However for roasted malts I can say with certainty that using freshly roasted malts will give you better flavour than anything you can buy in a store. I often use freshly roasted malt and barley and I think it has greatly improved my beers. The flavour of malt or barley right after it’s roasted is rich and bold. The flavour of most of the roasted stuff I’ve bought in comparison is cardboardy and stale. If you had the choice of drinking coffee made from freshly roasted beans or from a can of store bought coffee, I think most would agree, the freshly roasted stuff is going to be better.

In this video I make debittered black malt by using hulled barley. This is barley that has had it’s husk removed. Not the same as pearled barley, that’s processed even further.  It was hard to find, I had to drive 40 minutes to get it but it should make for a few experiments. The tea I made with it tasted really good, it’s an even better caffeine free coffee substitute than roasted barley because it’s smoother.

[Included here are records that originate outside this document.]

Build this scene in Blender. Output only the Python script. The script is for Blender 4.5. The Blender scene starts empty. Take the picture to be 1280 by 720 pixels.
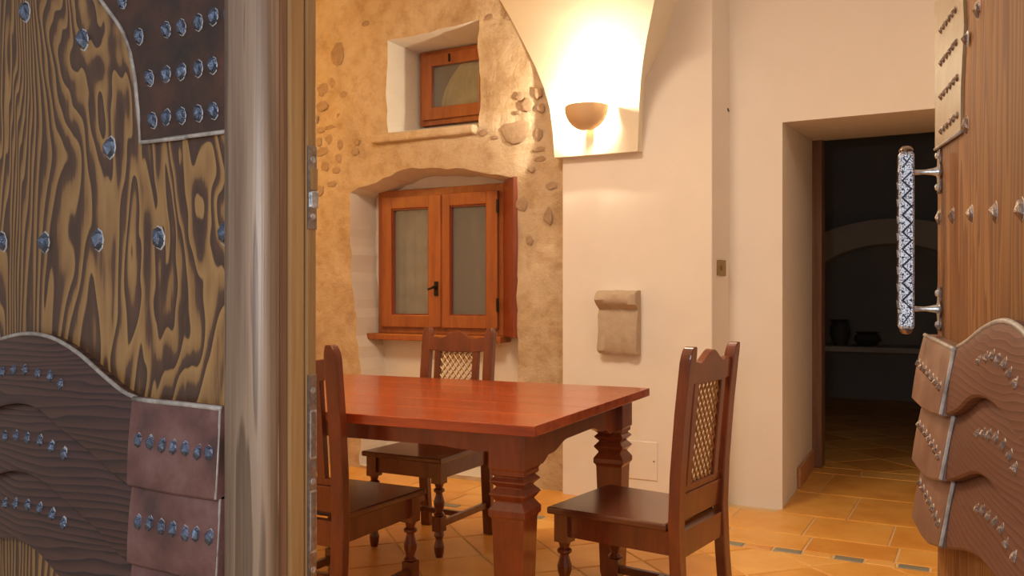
import bpy, bmesh, math, random
import numpy as np
from mathutils import Vector, Matrix, noise

random.seed(7)
PI = math.pi
SC = bpy.context.scene
COL = SC.collection

# ------------------------------------------------------------------ camera
H = 1.2                 # eye height
F = 1090.0              # focal length in pixels of a 1280 px wide frame
YAW = math.radians(28.4)
HORIZON = 370.0
cam_d = bpy.data.cameras.new('camera'); cam = bpy.data.objects.new('camera', cam_d)
COL.objects.link(cam); SC.camera = cam
cam_d.sensor_width = 36.0; cam_d.lens = 36.0 * F / 1280.0
cam_d.shift_y = (HORIZON - 360.0) / 1280.0
cam_d.clip_start = 0.02
cam.location = (0, 0, H); cam.rotation_euler = (PI/2, 0, YAW)

# ------------------------------------------------------------------ world, lights, exposure
SC.view_settings.view_transform = 'Standard'
SC.view_settings.look = 'None'
SC.view_settings.gamma = 1.0
SC.view_settings.use_curve_mapping = False
SC.view_settings.exposure = 0.0
w = bpy.data.worlds.new('dusk_sky'); SC.world = w; w.use_nodes = True
w.node_tree.nodes['Background'].inputs[0].default_value = (0.60, 0.62, 0.68, 1)
w.node_tree.nodes['Background'].inputs[1].default_value = 0.60

def lamp(name, kind, loc, power, color, size=0.1, rot=None, spot=None):
    d = bpy.data.lights.new(name, kind); o = bpy.data.objects.new(name, d)
    COL.objects.link(o); o.location = loc; d.energy = power; d.color = color
    if kind == 'AREA': d.shape = 'DISK'; d.size = size
    else: d.shadow_soft_size = size
    if kind == 'SPOT': d.spot_size = spot; d.spot_blend = 0.6
    if rot: o.rotation_euler = rot
    return o
# flash of the camera, just above the lens
lamp('camera_flash', 'POINT', (-0.13, -0.04, H + 0.14), 27.0, (0.97, 0.97, 1.0), 0.035)
# warm lights of the dining room
lamp('ceiling_fill', 'AREA', (-1.9, 2.3, 3.38), 76.0, (1.0, 0.79, 0.56), 0.9, (0, 0, 0))  # unseen, added as general fill for the room
lamp('side_lamp', 'POINT', (-4.75, 3.6, 2.5), 34.0, (1.0, 0.50, 0.08), 0.12)
lamp('right_fill', 'POINT', (0.9, 2.6, 2.9), 29.0, (1.0, 0.82, 0.62), 0.15)  # unseen fill light added on the right side
lamp('far_room_fill', 'POINT', (0.8, 8.0, 2.9), 0.8, (0.8, 0.85, 1.0), 0.1)  # unseen, added so the dark room shows dimly

# ------------------------------------------------------------------ pixel -> world helpers
FW = Vector((-math.sin(YAW), math.cos(YAW), 0)); RT = Vector((math.cos(YAW), math.sin(YAW), 0))
def ray(px, py): return FW + RT * ((px - 640.0) / F) + Vector((0, 0, (HORIZON - py) / F))
def atY(px, py, Y):
    d = ray(px, py); s = Y / d.y
    return Vector((d.x * s, Y, H + d.z * s))
def xz(px, py, Y):
    p = atY(px, py, Y); return (p.x, p.z)

# ------------------------------------------------------------------ object helpers
def link(name, me, parent=None, mat=None):
    o = bpy.data.objects.new(name, me); COL.objects.link(o)
    if parent is not None: o.parent = parent
    return o
def tag(o, label=None, cat=None, group=None, kind=None):
    if label: o['label'] = label
    if cat: o['category'] = cat
    if group: o['group'] = group
    if kind: o['kind'] = kind
    return o
def thing(name, label, cat, loc=(0, 0, 0), rz=0.0, group=None, kind=None):
    o = bpy.data.objects.new(name, None); COL.objects.link(o)
    o.empty_display_size = 0.1
    o.location = loc; o.rotation_euler = (0, 0, rz)
    return tag(o, label, cat, group, kind)
def copy_tree(o, parent=None):
    c = o.copy(); COL.objects.link(c); c.parent = parent
    for ch in list(o.children): copy_tree(ch, c)
    return c

class MB:
    """collects shapes; build() links them as ONE mesh object"""
    def __init__(s): s.v = []; s.f = []
    def add(s, vs, fs, M=None):
        n = len(s.v)
        s.v += [tuple(M @ Vector(p)) if M is not None else tuple(p) for p in vs]
        s.f += [tuple(i + n for i in f) for f in fs]
        return s
    def box(s, a, b, M=None):
        (x0, y0, z0), (x1, y1, z1) = a, b
        vs = [(x0,y0,z0),(x1,y0,z0),(x1,y1,z0),(x0,y1,z0),(x0,y0,z1),(x1,y0,z1),(x1,y1,z1),(x0,y1,z1)]
        return s.add(vs, [(0,3,2,1),(4,5,6,7),(0,1,5,4),(1,2,6,5),(2,3,7,6),(3,0,4,7)], M)
    def prism(s, poly, a0, a1, axis='y', M=None):
        """poly in the plane across axis: x->(y,z) y->(x,z) z->(x,y)"""
        def P(p, a): return {'x': (a, p[0], p[1]), 'y': (p[0], a, p[1]), 'z': (p[0], p[1], a)}[axis]
        n = len(poly)
        vs = [P(p, a0) for p in poly] + [P(p, a1) for p in poly]
        fs = [tuple(range(n)), tuple(range(2*n-1, n-1, -1))] + [(i, i+n, (i+1) % n + n, (i+1) % n) for i in range(n)]
        return s.add(vs, fs, M)
    def lathe(s, prof, n=16, M=None, rot=0.0, a0=0.0, a1=2*PI):
        """prof: (radius, z) from the bottom up"""
        full = abs(a1 - a0 - 2*PI) < 1e-6
        m = n if full else n + 1
        vs = []
        for r, z in prof:
            for i in range(m):
                a = a0 + (a1 - a0) * i / n + rot
                vs.append((r*math.cos(a), r*math.sin(a), z))
        fs = []
        for j in range(len(prof)-1):
            for i in range(n):
                k = (i+1) % m
                fs.append((j*m+i, j*m+k, (j+1)*m+k, (j+1)*m+i))
        if full:
            fs.append(tuple(range(m-1, -1, -1))); q = (len(prof)-1)*m; fs.append(tuple(range(q, q+m)))
        return s.add(vs, fs, M)
    def tube(s, pts, r, n=6, M=None):
        pts = [Vector(p) for p in pts]; vs = []; fs = []
        for i, p in enumerate(pts):
            d = (pts[min(i+1, len(pts)-1)] - pts[max(i-1, 0)]).normalized()
            up = Vector((0, 0, 1)) if abs(d.z) < 0.9 else Vector((0, 1, 0))
            a = d.cross(up).normalized(); b = d.cross(a)
            for k in range(n):
                t = 2*PI*k/n + PI/n
                vs.append(p + (a*math.cos(t) + b*math.sin(t))*r)
        for i in range(len(pts)-1):
            for k in range(n):
                fs.append((i*n+k, i*n+(k+1) % n, (i+1)*n+(k+1) % n, (i+1)*n+k))
        fs.append(tuple(range(n))); q = (len(pts)-1)*n; fs.append(tuple(range(q+n-1, q-1, -1)))
        return s.add(vs, fs, M)
    def mesh(s, name, mat):
        me = bpy.data.meshes.new(name); me.from_pydata(s.v, [], s.f)
        bm = bmesh.new(); bm.from_mesh(me); bmesh.ops.recalc_face_normals(bm, faces=bm.faces[:])
        bm.to_mesh(me); bm.free()
        if mat: me.materials.append(mat)
        return me
    def build(s, name, mat, parent=None, smooth=False, bevel=0.0, loc=None, seg=2):
        if loc is not None: s.v = [(x-loc[0], y-loc[1], z-loc[2]) for x, y, z in s.v]
        me = s.mesh(name, mat); o = link(name, me, parent)
        if loc is not None: o.location = loc
        if smooth is True:
            for p in me.polygons: p.use_smooth = True
        elif smooth:
            for p in me.polygons: p.use_smooth = True
            me.set_sharp_from_angle(angle=math.radians(smooth))
        if bevel:
            m = o.modifiers.new('bevel', 'BEVEL'); m.width = bevel; m.segments = seg; m.limit_method = 'ANGLE'; m.angle_limit = math.radians(35)
        return o
def struct(o, label=None): return tag(o, label, None, None, 'structure')
T = Matrix.Translation
def R(a, ax='Z'): return Matrix.Rotation(a, 4, ax)

# ------------------------------------------------------------------ materials
class NT:
    def __init__(s, name):
        s.m = bpy.data.materials.new(name); s.m.use_nodes = True
        s.t = s.m.node_tree; s.b = s.t.nodes['Principled BSDF']
    def n(s, typ, **kw):
        nd = s.t.nodes.new(typ)
        for k, v in kw.items():
            if isinstance(k, str) and hasattr(nd, k): setattr(nd, k, v)
        return nd
    def l(s, a, b): s.t.links.new(a, b)
    def coord(s, scale=(1, 1, 1), which='Object', rot=(0, 0, 0)):
        c = s.n('ShaderNodeTexCoord'); mp = s.n('ShaderNodeMapping')
        mp.inputs['Scale'].default_value = scale; mp.inputs['Rotation'].default_value = rot
        s.l(c.outputs[which], mp.inputs[0]); return mp.outputs[0]
    def noise(s, vec, scale, detail=3, rough=0.5, dist=0.0):
        n = s.n('ShaderNodeTexNoise'); n.inputs['Scale'].default_value = scale; n.inputs['Detail'].default_value = detail
        n.inputs['Roughness'].default_value = rough; n.inputs['Distortion'].default_value = dist
        s.l(vec, n.inputs['Vector']); return n.outputs['Fac']
    def math(s, op, a, b=None):
        n = s.n('ShaderNodeMath', operation=op)
        for i, v in enumerate((a, b)):
            if v is None: continue
            if isinstance(v, (int, float)): n.inputs[i].default_value = v
            else: s.l(v, n.inputs[i])
        return n.outputs[0]
    def ramp(s, fac, stops, interp='LINEAR'):
        r = s.n('ShaderNodeValToRGB'); r.color_ramp.interpolation = interp
        e = r.color_ramp.elements
        while len(e) < len(stops): e.new(0.5)
        for el, (p, c) in zip(e, stops): el.position = p; el.color = (c[0], c[1], c[2], 1)
        s.l(fac, r.inputs[0]); return r.outputs[0]
    def mix(s, fac, a, b, mode='MIX'):
        n = s.n('ShaderNodeMix', data_type='RGBA', blend_type=mode)
        for i, v in ((0, fac), (6, a), (7, b)):
            if isinstance(v, (int, float)): n.inputs[i].default_value = v
            elif isinstance(v, tuple): n.inputs[i].default_value = (v[0], v[1], v[2], 1)
            else: s.l(v, n.inputs[i])
        return n.outputs[2]
    def bump(s, h, strength=0.3, dist=0.01):
        b = s.n('ShaderNodeBump'); b.inputs['Strength'].default_value = strength; b.inputs['Distance'].default_value = dist
        s.l(h, b.inputs['Height']); s.l(b.outputs[0], s.b.inputs['Normal'])
    def base(s, c):
        if isinstance(c, tuple): s.b.inputs['Base Color'].default_value = (c[0], c[1], c[2], 1)
        else: s.l(c, s.b.inputs['Base Color'])
    def set(s, **kw):
        for k, v in kw.items():
            k = k.replace('_', ' ')
            if isinstance(v, (int, float)): s.b.inputs[k].default_value = v
            else: s.l(v, s.b.inputs[k])
        return s.m

def plain(name, c, rough=0.6, metal=0.0, **kw):
    m = NT(name); m.base(c); return m.set(Roughness=rough, Metallic=metal, **kw)

def figured_wood(name, stops, scale, rings, rough, fine=0.35, coat=0.0, bump=0.25, warp=0.25, drift=0.0, axis='X', straight=0.0):
    """wood with bold cathedral figure: saw-toothed contour bands of a stretched noise plus a straight drift across the board"""
    m = NT(name)
    v = m.coord(scale)
    big = m.noise(v, 1.0, 3.0, 0.5, warp)
    sep = m.n('ShaderNodeSeparateXYZ'); m.l(m.coord((1, 1, 1)), sep.inputs[0])
    k0 = m.math('ADD', m.math('MULTIPLY', big, rings), m.math('MULTIPLY', sep.outputs[axis], drift))
    if straight:      # rings tighten towards the hinge side of the board
        sq = m.math('POWER', m.math('MAXIMUM', m.math('SUBTRACT', straight, sep.outputs[axis]), 0.0), 1.6)
        k0 = m.math('ADD', k0, m.math('MULTIPLY', sq, 170.0))
    saw = m.math('FRACT', k0)
    soft = m.n('ShaderNodeMapRange', interpolation_type='SMOOTHSTEP'); soft.inputs[1].default_value = 0.86; soft.inputs[2].default_value = 1.0
    m.l(saw, soft.inputs[0])
    wave = m.math('MULTIPLY', saw, m.math('SUBTRACT', 1.0, soft.outputs[0]))
    ax = (1, 0, 0)
    fib = m.noise(m.coord(tuple(x*(24 if x == max(scale) else 5) for x in scale)), 1.0, 3, 0.65)
    k = m.math('ADD', wave, m.math('MULTIPLY', m.math('SUBTRACT', fib, 0.5), fine))
    col = m.ramp(k, stops)
    tint = m.noise(v, 0.6, 2, 0.5)
    col = m.mix(0.35, col, m.ramp(tint, [(0.38, (0.45, 0.36, 0.30)), (0.6, (1, 1, 1))]), 'MULTIPLY')
    m.base(col); m.bump(k, bump, 0.0012)
    return m.set(Roughness=rough, Coat_Weight=coat, Coat_Roughness=0.25)

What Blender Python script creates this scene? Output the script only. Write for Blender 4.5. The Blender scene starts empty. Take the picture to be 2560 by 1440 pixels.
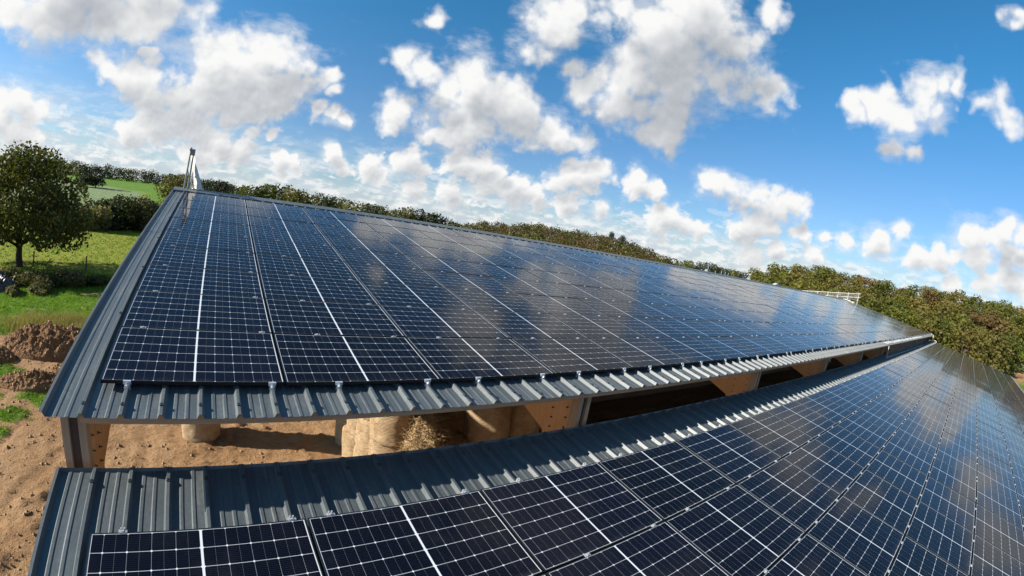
import bpy, math, random
import numpy as np
from mathutils import Matrix, Vector
R = math.radians
scene = bpy.context.scene
col = scene.collection

# ------------------------------------------------------------------ camera
# wide-angle drone lens: its measured radial response (angle against image radius in mm)
CAM = np.array([0.9934, -4.3941, 1.7544])
ROT = np.array([[0.8028441, -0.0691562, -0.5921645], [-0.5717179, 0.1923419, -0.7975859], [0.169056, 0.9788882, 0.1148827]])
LENS = (0.061878671583801066, 6.984622223822577e-06, -2.0600860090179578e-05, 3.29788224374975e-07)
cd = bpy.data.cameras.new('camera'); cam = bpy.data.objects.new('camera', cd); col.objects.link(cam)
M4 = Matrix.Identity(4)
for a in range(3):
    for b in range(3): M4[a][b] = ROT[a][b]
    M4[a][3] = CAM[a]
cam.matrix_world = M4
cd.type = 'PANO'; cd.sensor_width = 36.0; cd.sensor_fit = 'HORIZONTAL'
cd.panorama_type = 'FISHEYE_LENS_POLYNOMIAL'
cd.fisheye_fov = R(200)
cd.fisheye_polynomial_k0 = 0.0
cd.fisheye_polynomial_k1, cd.fisheye_polynomial_k2, cd.fisheye_polynomial_k3, cd.fisheye_polynomial_k4 = [-k for k in LENS]
cd.clip_start = 0.05; cd.clip_end = 8000
scene.camera = cam
scene.render.engine = 'CYCLES'

# ------------------------------------------------------------------ light
SUN_TRAVEL = Vector((1.33, -0.36, -0.71)).normalized()
SUN_DIR = -SUN_TRAVEL
sun_el = math.asin(SUN_DIR.z); sun_az = math.atan2(SUN_DIR.x, SUN_DIR.y)
sl = bpy.data.lights.new('sun', 'SUN'); so = bpy.data.objects.new('sun', sl); col.objects.link(so)
sl.energy = 5.0; sl.angle = R(0.53); sl.color = (1.0, 0.93, 0.82)
so.rotation_mode = 'QUATERNION'; so.rotation_quaternion = SUN_TRAVEL.to_track_quat('-Z', 'Y')
so.location = (-40, 12, 30)
scene.view_settings.view_transform = 'Standard'; scene.view_settings.look = 'None'
scene.view_settings.exposure = 1.0; scene.view_settings.gamma = 1.0

# ------------------------------------------------------------------ node helpers
class NT:
    def __init__(s, tree): s.t = tree
    def n(s, kind, **kw):
        nd = s.t.nodes.new(kind)
        for k, v in kw.items(): setattr(nd, k, v)
        return nd
    def link(s, a, b): s.t.links.new(a, b)
    def put(s, sock, v):
        if hasattr(v, 'is_output'): s.t.links.new(v, sock)
        else: sock.default_value = v
    def math(s, op, a, b=None, c=None, clamp=False):
        nd = s.n('ShaderNodeMath', operation=op, use_clamp=clamp)
        for i, v in enumerate((a, b, c)):
            if v is not None: s.put(nd.inputs[i], v)
        return nd.outputs[0]
    def vmath(s, op, a, b=None, scale=None):
        nd = s.n('ShaderNodeVectorMath', operation=op)
        s.put(nd.inputs[0], a)
        if b is not None: s.put(nd.inputs[1], b)
        if scale is not None: s.put(nd.inputs['Scale'], scale)
        return nd.outputs['Value'] if op in ('DOT_PRODUCT', 'DISTANCE', 'LENGTH') else nd.outputs['Vector']
    def noise(s, vec, scale, detail=4, rough=0.55, out=0, dist=0.0, lac=2.0):
        nd = s.n('ShaderNodeTexNoise'); s.put(nd.inputs['Vector'], vec)
        nd.inputs['Scale'].default_value = scale; nd.inputs['Detail'].default_value = detail
        nd.inputs['Roughness'].default_value = rough; nd.inputs['Distortion'].default_value = dist
        nd.inputs['Lacunarity'].default_value = lac
        return nd.outputs[out]
    def smooth(s, v, lo, hi, a=0.0, b=1.0):
        nd = s.n('ShaderNodeMapRange', interpolation_type='SMOOTHSTEP')
        for i, q in zip((0, 1, 2, 3, 4), (v, lo, hi, a, b)): s.put(nd.inputs[i], q)
        return nd.outputs[0]
    def ramp(s, v, stops):
        nd = s.n('ShaderNodeValToRGB'); cr = nd.color_ramp
        while len(cr.elements) > len(stops): cr.elements.remove(cr.elements[-1])
        while len(cr.elements) < len(stops): cr.elements.new(0.5)
        for e, (p, c) in zip(cr.elements, stops): e.position = p; e.color = (*c, 1)
        s.put(nd.inputs[0], v); return nd.outputs[0]
    def mix(s, f, a, b, blend='MIX'):
        nd = s.n('ShaderNodeMix', data_type='RGBA', blend_type=blend)
        s.put(nd.inputs[0], f)
        for i, v in ((6, a), (7, b)):
            s.put(nd.inputs[i], (*v, 1) if isinstance(v, tuple) and len(v) == 3 else v)
        return nd.outputs[2]
    def mixf(s, f, a, b):
        nd = s.n('ShaderNodeMix', data_type='FLOAT')
        for i, v in ((0, f), (2, a), (3, b)): s.put(nd.inputs[i], v)
        return nd.outputs[0]

# ------------------------------------------------------------------ sky with clouds
# cloud puffs as directions in the sky (unit vector, angular radius)
PUFFS = [(-0.417,0.871,0.26,0.0557),(-0.367,0.892,0.263,0.0731),(-0.31,0.909,0.277,0.0775),(-0.243,0.924,0.293,0.0731),(-0.194,0.935,0.298,0.0688),(-0.155,0.934,0.321,0.0557),(-0.109,0.943,0.315,0.0513),(-0.191,0.918,0.347,0.0818),(-0.319,0.89,0.326,0.1079),(-0.246,0.949,0.197,0.047),(-0.208,0.961,0.183,0.0601),(-0.273,0.94,0.206,0.0226),(-0.161,0.972,0.17,0.0688),(-0.068,0.968,0.24,0.0775),(-0.016,0.968,0.251,0.0688),(-0.027,0.98,0.195,0.0992),(0.048,0.959,0.279,0.0688),(0.097,0.957,0.274,0.0557),(0.076,0.97,0.231,0.0818),(0.134,0.957,0.258,0.047),(0.17,0.947,0.272,0.0252),(-0.089,0.984,0.153,0.0862),(-0.115,0.985,0.126,0.0644),(-0.075,0.99,0.118,0.0557),(-0.136,0.984,0.115,0.0513),(0.02,0.98,0.197,0.0818),(-0.056,0.994,0.098,0.0383),(0.099,0.978,0.184,0.0226),(0.035,0.992,0.123,0.0261),(0.077,0.99,0.12,0.0191),(-0.172,0.958,0.228,0.0191),(0.186,0.954,0.237,0.0209),(0.166,0.967,0.191,0.0296),(0.201,0.962,0.184,0.0261),(0.225,0.957,0.183,0.0191),(0.319,0.926,0.201,0.0487),(0.303,0.901,0.309,0.0426),(0.347,0.89,0.294,0.0426),(0.386,0.882,0.269,0.0557),(0.436,0.821,0.369,0.047),(0.434,0.845,0.312,0.0688),(0.478,0.83,0.288,0.0818),(0.518,0.817,0.254,0.0818),(0.438,0.871,0.22,0.0731),(0.393,0.901,0.186,0.047),(0.565,0.79,0.238,0.0644),(0.612,0.754,0.24,0.0557),(0.647,0.726,0.23,0.0383),(0.427,0.887,0.175,0.0383),(0.326,0.856,0.402,0.0331),(0.527,0.729,0.437,0.0688),(0.544,0.694,0.471,0.0557),(0.518,0.759,0.395,0.0426),(0.597,0.664,0.451,0.047),(0.615,0.621,0.485,0.0426),(0.585,0.727,0.36,0.0383),(0.669,0.58,0.465,0.0992),(0.707,0.513,0.487,0.0992),(0.752,0.482,0.451,0.0818),(0.68,0.627,0.38,0.0992),(0.736,0.558,0.385,0.1166),(0.784,0.492,0.379,0.0905),(0.822,0.438,0.364,0.0557),(0.841,0.403,0.361,0.0426),(0.69,0.655,0.308,0.0731),(0.758,0.58,0.299,0.0818),(0.751,0.609,0.255,0.047),(0.778,0.583,0.236,0.0339),(0.77,0.44,0.462,0.0383),(0.765,0.381,0.519,0.0426),(0.632,0.702,0.329,0.0557),(0.913,0.135,0.384,0.0522),(0.906,0.201,0.373,0.0366),(0.9,0.245,0.362,0.0279),(0.911,0.085,0.403,0.0435),(0.923,0.165,0.349,0.0418),(0.926,0.103,0.363,0.04),(0.917,0.057,0.395,0.0279),(0.937,0.175,0.304,0.0296),(0.943,0.142,0.302,0.0244),(0.93,-0.02,0.367,0.04),(0.93,0.008,0.369,0.0261),(0.861,-0.04,0.507,0.0191),(0.835,0.52,0.18,0.0366),(0.848,0.499,0.178,0.0418),(0.865,0.469,0.175,0.0435),(0.882,0.44,0.171,0.0435),(0.896,0.41,0.168,0.0435),(0.91,0.38,0.165,0.04),(0.923,0.35,0.163,0.0331),(0.369,0.922,0.117,0.0453),(0.351,0.93,0.107,0.0348),(0.459,0.878,0.134,0.047),(0.498,0.857,0.129,0.047),(0.529,0.839,0.125,0.0296),(0.284,0.954,0.097,0.0348),(0.215,0.971,0.106,0.0261),(0.224,0.97,0.091,0.0261),(0.11,0.992,0.067,0.0296),(0.142,0.987,0.069,0.0279),(0.662,0.735,0.147,0.0557),(0.64,0.757,0.128,0.0383),(0.684,0.711,0.161,0.047),(0.699,0.692,0.18,0.0252),(0.746,0.649,0.15,0.0383),(0.78,0.609,0.146,0.0296),(0.609,0.789,0.082,0.0313),(0.572,0.815,0.091,0.0339),(0.663,0.744,0.083,0.0296),(0.711,0.697,0.095,0.0252),(0.806,0.585,0.093,0.0426),(0.795,0.603,0.067,0.0366),(0.822,0.563,0.083,0.0339),(0.844,0.531,0.081,0.0261),(0.894,0.434,0.107,0.047),(0.907,0.404,0.12,0.0383),(0.916,0.376,0.141,0.0226),(0.887,0.454,0.086,0.0339),(0.932,0.344,0.11,0.0279),(0.948,0.298,0.11,0.0209),(0.96,0.256,0.112,0.0226),(0.975,0.192,0.116,0.0339),(0.978,0.156,0.14,0.0209),(0.903,0.427,0.053,0.0313),(0.922,0.38,0.068,0.0279),(0.946,0.315,0.069,0.0252),(0.989,0.114,0.1,0.0331),(0.991,0.07,0.111,0.0366),(0.988,0.025,0.149,0.0383),(0.988,-0.026,0.152,0.0366),(0.984,-0.028,0.178,0.0261),(0.984,-0.059,0.167,0.0296),(0.989,-0.057,0.133,0.0418),(0.993,0.005,0.119,0.0418),(0.997,0.047,0.065,0.0261),(0.997,-0.017,0.077,0.0296),(0.994,-0.065,0.089,0.0331),(-0.375,0.921,0.103,0.04),(-0.342,0.934,0.102,0.0296),(-0.403,0.91,0.095,0.0296),(-0.383,0.922,0.06,0.0426),(-0.349,0.936,0.051,0.0296),(-0.41,0.909,0.073,0.0296),(0.025,0.996,0.086,0.0426),(-0.015,0.996,0.087,0.0426),(-0.059,0.996,0.063,0.0426),(-0.184,0.98,0.082,0.0383),(0.557,0.825,0.097,0.0383),(0.521,0.849,0.09,0.0383),(0.457,0.887,0.068,0.0383),(0.387,0.92,0.064,0.0339),(0.32,0.944,0.078,0.0296)]
EXTRA = []
rs = random.Random(11)
for k in range(15):   # clouds in the part of the sky behind and beside the viewer
    az = R(rs.uniform(-180, 180)); el = R(rs.uniform(10, 46))
    if -0.65 < az < 1.85: continue
    EXTRA.append((math.sin(az)*math.cos(el), math.cos(az)*math.cos(el), math.sin(el), rs.uniform(.12, .24)))
for (az, el, r) in ((26, 43, .10), (33, 47, .09), (53, 46, .13), (62, 45, .11), (71, 50, .12), (84, 42, .09), (100, 12, .06), (106, 16, .08), (117, 20, .12)):
    az, el = R(az), R(el); EXTRA.append((math.sin(az)*math.cos(el), math.cos(az)*math.cos(el), math.sin(el), r))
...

For the hulled barley malt:

  • Steeped to 42% at 10C 50F
  • Germinated 5 days at 13C 55F
  • 24 hours with fan at room temp 21C 70F
  • 2 hours at 175F  (79C)
  • 1 hour at 185F  (85C)
  • 2 hours at 190F  (88C)

Debittered Black Patent

  • Hulled barley malt roasted at 375F for 1 hour then 30 min at 450F (232C) for a Carafa II style roast 1 hour at 375F then 15 min at 450F (232C).